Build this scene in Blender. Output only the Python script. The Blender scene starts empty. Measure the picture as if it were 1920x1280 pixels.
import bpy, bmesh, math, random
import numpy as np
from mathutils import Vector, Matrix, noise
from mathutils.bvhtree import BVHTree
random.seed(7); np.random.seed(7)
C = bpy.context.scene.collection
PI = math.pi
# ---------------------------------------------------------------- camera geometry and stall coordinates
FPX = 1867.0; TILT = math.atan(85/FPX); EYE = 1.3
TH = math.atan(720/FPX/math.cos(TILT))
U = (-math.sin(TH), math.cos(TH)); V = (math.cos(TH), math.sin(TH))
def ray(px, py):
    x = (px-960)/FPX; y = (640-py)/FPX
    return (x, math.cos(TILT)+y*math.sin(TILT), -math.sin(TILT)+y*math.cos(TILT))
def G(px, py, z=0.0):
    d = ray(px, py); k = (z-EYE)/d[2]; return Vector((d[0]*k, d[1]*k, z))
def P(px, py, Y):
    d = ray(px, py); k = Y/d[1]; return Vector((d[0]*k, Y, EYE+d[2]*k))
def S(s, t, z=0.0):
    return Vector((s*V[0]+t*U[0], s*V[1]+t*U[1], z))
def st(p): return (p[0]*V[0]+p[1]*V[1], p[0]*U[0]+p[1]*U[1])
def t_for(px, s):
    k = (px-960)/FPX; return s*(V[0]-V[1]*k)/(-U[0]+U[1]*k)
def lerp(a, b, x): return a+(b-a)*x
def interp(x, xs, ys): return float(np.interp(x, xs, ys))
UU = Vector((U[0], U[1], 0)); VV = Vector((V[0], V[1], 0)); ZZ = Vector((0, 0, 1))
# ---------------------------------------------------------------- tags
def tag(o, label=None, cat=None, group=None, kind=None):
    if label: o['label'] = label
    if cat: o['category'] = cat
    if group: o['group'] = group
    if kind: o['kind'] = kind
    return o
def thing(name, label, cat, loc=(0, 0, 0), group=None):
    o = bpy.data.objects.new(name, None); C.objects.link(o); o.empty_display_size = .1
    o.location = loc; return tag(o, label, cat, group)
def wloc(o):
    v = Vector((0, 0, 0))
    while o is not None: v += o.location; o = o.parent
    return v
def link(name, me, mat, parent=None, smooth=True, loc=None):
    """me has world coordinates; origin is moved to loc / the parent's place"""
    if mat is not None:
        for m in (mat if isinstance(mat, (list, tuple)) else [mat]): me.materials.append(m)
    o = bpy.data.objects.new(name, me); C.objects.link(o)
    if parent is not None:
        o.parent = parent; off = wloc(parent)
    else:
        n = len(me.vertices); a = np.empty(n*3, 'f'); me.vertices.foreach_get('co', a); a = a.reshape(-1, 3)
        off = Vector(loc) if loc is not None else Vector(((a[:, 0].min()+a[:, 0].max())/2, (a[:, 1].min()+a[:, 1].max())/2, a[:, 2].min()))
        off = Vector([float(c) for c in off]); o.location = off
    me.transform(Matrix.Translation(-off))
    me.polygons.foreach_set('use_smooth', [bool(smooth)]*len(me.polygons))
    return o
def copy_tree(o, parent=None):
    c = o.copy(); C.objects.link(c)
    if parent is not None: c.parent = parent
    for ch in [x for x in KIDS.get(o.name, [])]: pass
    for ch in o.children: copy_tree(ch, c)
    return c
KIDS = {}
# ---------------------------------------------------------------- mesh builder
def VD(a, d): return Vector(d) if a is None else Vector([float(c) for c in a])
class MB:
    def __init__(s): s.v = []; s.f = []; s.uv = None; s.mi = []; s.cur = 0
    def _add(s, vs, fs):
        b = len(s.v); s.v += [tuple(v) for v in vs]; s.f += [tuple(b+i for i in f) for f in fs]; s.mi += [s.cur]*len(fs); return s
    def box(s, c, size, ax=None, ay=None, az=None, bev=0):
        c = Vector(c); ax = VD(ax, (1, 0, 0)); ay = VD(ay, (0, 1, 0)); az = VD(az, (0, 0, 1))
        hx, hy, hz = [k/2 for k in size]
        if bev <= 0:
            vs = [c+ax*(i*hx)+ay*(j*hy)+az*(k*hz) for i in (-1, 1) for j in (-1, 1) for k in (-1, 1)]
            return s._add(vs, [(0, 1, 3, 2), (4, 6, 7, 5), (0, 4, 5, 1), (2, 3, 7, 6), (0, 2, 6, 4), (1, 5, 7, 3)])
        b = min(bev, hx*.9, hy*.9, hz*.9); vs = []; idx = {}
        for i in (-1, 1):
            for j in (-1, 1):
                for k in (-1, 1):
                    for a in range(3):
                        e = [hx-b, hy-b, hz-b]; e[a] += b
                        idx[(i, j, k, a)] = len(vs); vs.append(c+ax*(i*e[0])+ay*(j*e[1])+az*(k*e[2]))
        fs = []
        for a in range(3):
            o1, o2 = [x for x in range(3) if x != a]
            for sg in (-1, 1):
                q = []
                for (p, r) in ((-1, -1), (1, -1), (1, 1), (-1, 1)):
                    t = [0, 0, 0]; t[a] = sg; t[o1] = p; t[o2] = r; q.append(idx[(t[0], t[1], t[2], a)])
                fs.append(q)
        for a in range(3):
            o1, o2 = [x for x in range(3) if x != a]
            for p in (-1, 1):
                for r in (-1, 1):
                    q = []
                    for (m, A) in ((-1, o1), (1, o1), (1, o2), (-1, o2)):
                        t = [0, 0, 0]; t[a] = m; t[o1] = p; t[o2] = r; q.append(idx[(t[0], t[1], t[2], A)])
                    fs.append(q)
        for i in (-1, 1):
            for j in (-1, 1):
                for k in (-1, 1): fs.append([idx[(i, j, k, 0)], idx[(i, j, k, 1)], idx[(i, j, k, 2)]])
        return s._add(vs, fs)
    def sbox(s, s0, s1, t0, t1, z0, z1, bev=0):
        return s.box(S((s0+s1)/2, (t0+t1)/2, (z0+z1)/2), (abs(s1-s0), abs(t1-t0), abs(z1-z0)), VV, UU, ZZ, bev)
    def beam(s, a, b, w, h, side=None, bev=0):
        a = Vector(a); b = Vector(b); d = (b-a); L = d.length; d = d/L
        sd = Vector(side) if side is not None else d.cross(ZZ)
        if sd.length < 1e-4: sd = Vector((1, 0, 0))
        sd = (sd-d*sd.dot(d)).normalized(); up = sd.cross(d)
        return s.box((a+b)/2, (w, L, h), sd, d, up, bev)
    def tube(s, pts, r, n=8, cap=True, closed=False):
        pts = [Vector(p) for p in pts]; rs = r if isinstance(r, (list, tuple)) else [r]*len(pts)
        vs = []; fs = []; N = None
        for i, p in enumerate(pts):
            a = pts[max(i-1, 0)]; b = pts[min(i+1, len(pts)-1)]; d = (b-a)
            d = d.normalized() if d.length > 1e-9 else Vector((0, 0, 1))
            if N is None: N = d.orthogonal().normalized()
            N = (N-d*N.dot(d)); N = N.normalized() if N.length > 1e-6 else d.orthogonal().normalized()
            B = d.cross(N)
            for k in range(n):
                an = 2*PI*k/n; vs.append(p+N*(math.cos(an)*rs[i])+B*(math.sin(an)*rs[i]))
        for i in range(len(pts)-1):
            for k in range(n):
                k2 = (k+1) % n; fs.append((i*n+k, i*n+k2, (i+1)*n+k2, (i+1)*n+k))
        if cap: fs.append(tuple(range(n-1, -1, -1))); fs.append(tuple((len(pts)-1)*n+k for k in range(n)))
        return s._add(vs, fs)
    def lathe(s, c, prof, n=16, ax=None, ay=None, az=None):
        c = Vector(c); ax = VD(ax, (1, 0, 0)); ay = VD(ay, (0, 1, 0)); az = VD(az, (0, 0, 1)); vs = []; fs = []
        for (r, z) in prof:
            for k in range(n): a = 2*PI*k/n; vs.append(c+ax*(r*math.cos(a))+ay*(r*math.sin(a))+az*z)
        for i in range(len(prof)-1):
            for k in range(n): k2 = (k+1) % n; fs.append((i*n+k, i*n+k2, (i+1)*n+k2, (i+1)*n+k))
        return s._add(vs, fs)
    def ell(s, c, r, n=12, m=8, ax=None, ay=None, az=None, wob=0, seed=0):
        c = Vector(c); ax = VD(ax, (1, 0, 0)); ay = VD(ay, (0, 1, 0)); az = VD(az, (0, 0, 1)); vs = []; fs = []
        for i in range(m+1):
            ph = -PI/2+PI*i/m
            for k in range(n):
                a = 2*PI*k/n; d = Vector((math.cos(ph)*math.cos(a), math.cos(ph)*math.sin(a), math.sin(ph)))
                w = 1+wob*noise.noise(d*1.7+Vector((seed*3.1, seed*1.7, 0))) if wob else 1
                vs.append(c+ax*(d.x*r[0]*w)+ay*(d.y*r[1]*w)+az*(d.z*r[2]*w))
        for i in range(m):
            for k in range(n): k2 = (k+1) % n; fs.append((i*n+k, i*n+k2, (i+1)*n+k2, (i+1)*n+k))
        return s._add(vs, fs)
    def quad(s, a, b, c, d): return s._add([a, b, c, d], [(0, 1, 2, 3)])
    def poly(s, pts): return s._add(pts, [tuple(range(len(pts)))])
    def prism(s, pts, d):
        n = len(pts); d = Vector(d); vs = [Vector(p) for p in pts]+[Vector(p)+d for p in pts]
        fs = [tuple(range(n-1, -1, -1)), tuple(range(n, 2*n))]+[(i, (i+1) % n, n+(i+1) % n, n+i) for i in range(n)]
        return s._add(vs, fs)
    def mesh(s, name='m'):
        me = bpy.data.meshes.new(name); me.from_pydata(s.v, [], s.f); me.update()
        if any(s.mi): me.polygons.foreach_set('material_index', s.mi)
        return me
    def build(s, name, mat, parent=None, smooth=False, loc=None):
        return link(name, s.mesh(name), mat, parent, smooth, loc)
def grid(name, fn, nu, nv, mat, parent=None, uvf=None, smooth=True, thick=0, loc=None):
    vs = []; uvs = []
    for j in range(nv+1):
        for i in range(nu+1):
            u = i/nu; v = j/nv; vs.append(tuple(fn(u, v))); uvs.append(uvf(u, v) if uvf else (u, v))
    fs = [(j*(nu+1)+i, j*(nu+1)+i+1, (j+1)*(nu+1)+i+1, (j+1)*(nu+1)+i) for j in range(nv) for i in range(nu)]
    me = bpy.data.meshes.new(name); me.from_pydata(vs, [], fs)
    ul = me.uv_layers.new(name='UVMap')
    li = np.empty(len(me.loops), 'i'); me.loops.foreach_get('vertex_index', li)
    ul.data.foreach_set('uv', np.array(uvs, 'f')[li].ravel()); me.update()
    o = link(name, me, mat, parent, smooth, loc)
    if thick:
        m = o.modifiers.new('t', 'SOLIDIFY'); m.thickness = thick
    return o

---

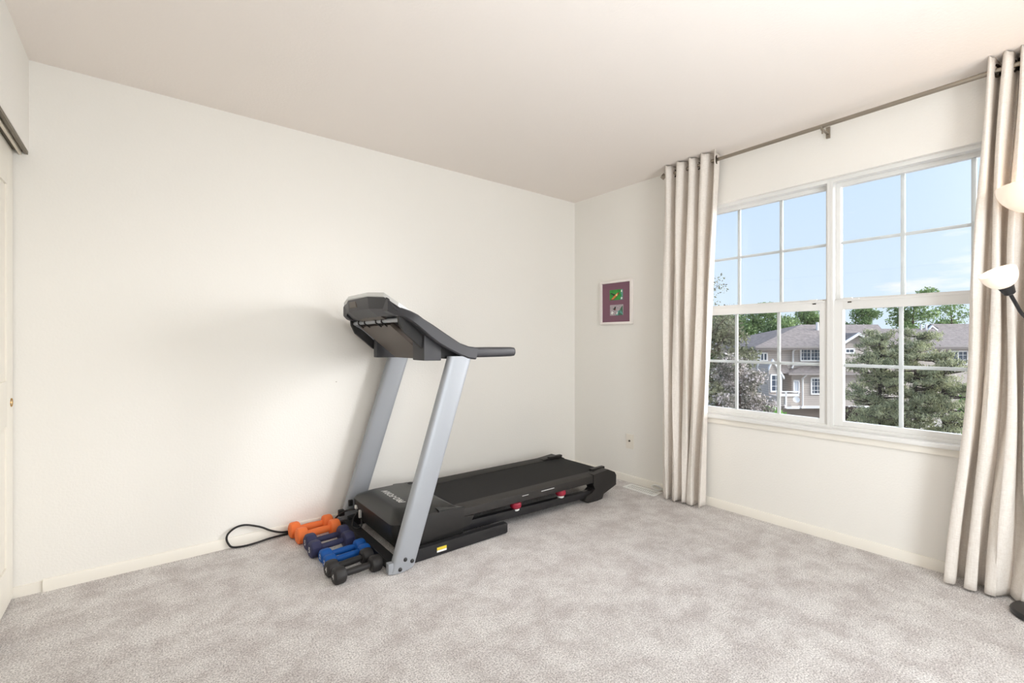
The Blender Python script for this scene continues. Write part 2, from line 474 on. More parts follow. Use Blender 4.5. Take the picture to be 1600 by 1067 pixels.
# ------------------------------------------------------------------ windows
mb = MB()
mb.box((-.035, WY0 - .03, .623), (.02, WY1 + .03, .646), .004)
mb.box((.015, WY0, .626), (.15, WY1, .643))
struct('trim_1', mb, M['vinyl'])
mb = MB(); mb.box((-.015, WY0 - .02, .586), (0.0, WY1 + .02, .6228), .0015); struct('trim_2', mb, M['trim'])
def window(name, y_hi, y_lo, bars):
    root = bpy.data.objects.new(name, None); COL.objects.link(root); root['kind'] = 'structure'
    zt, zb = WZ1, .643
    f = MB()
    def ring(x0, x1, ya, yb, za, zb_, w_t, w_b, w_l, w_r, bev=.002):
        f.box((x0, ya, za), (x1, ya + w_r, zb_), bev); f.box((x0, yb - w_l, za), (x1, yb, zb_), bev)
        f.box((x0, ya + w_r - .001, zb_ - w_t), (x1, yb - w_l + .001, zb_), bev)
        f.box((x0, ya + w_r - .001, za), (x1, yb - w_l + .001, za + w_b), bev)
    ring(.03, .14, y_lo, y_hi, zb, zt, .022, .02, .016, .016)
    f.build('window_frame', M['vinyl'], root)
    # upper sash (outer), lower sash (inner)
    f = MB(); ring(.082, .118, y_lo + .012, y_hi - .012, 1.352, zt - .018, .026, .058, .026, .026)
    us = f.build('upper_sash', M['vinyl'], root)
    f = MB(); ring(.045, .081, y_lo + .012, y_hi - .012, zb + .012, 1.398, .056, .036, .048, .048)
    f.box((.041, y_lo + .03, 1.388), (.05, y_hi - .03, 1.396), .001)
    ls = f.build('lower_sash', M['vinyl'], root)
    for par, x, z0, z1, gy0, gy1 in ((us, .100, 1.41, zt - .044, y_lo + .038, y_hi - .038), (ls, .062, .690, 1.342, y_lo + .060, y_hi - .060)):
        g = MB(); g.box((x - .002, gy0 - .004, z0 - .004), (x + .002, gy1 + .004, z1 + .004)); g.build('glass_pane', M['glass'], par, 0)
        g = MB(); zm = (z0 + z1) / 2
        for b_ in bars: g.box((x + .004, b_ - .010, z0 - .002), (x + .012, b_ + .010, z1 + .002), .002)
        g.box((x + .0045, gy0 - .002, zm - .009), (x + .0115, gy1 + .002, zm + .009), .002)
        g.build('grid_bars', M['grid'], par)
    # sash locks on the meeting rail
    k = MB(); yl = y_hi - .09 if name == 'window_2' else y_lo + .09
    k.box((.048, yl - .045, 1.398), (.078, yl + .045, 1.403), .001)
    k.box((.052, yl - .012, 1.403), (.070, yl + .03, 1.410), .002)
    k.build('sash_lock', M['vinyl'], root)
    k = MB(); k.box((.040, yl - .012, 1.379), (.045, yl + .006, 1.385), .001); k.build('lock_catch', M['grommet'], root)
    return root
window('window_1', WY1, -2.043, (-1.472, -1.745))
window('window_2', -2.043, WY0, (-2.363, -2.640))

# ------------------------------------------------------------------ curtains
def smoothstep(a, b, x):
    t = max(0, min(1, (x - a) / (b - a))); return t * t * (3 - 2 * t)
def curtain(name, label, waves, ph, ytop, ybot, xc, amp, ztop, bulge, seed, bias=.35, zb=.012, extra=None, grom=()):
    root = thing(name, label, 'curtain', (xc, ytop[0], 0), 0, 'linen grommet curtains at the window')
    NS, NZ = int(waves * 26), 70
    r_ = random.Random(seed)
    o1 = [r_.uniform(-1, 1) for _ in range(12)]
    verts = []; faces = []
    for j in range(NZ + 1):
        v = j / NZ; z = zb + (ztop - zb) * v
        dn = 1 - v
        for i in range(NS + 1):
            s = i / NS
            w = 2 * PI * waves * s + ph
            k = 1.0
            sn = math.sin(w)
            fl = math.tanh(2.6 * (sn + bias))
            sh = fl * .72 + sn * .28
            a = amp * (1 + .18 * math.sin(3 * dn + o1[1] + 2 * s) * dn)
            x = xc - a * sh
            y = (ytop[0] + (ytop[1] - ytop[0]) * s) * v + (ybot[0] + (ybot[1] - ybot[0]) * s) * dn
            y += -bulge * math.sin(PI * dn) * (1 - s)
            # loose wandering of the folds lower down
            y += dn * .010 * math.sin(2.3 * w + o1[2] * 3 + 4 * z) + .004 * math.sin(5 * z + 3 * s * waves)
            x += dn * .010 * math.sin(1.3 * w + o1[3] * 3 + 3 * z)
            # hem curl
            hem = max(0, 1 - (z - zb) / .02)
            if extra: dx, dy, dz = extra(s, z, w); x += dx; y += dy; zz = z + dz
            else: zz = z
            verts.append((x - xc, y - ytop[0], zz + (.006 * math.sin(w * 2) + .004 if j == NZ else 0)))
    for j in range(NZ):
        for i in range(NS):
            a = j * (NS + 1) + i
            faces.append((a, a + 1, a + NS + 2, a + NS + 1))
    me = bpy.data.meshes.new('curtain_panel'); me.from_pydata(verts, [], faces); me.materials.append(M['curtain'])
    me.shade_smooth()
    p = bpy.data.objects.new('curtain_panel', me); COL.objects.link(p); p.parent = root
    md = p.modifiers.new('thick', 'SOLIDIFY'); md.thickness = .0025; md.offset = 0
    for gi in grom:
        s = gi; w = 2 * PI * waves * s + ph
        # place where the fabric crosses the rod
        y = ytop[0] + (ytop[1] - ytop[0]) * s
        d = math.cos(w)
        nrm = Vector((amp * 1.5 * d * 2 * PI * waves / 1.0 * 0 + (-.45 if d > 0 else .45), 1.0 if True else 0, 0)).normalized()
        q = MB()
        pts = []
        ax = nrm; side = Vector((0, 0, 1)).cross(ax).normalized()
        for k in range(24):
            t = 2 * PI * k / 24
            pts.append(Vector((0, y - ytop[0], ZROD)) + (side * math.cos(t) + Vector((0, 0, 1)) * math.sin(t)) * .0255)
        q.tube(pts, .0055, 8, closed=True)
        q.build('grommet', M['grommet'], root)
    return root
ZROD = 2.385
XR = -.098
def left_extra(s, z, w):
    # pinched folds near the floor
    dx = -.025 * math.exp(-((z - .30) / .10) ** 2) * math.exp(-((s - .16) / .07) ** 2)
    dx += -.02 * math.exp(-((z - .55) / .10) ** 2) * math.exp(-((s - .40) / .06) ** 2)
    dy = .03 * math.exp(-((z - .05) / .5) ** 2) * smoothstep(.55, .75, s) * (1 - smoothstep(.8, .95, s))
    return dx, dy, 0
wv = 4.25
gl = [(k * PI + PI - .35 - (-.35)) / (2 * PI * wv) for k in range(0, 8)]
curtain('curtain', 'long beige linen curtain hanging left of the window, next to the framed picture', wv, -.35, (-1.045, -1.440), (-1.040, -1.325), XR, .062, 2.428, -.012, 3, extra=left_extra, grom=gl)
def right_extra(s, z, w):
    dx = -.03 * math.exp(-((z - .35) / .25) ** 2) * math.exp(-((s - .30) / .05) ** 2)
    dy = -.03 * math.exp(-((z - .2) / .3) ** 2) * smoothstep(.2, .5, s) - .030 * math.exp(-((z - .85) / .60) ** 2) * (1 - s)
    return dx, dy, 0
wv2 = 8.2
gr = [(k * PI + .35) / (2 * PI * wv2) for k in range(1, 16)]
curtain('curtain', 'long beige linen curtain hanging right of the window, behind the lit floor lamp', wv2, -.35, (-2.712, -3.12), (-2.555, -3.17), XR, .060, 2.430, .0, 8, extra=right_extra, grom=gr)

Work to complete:
Check each line above for the word "Python" and give the number of lines that have it, nothing else.

Output:
2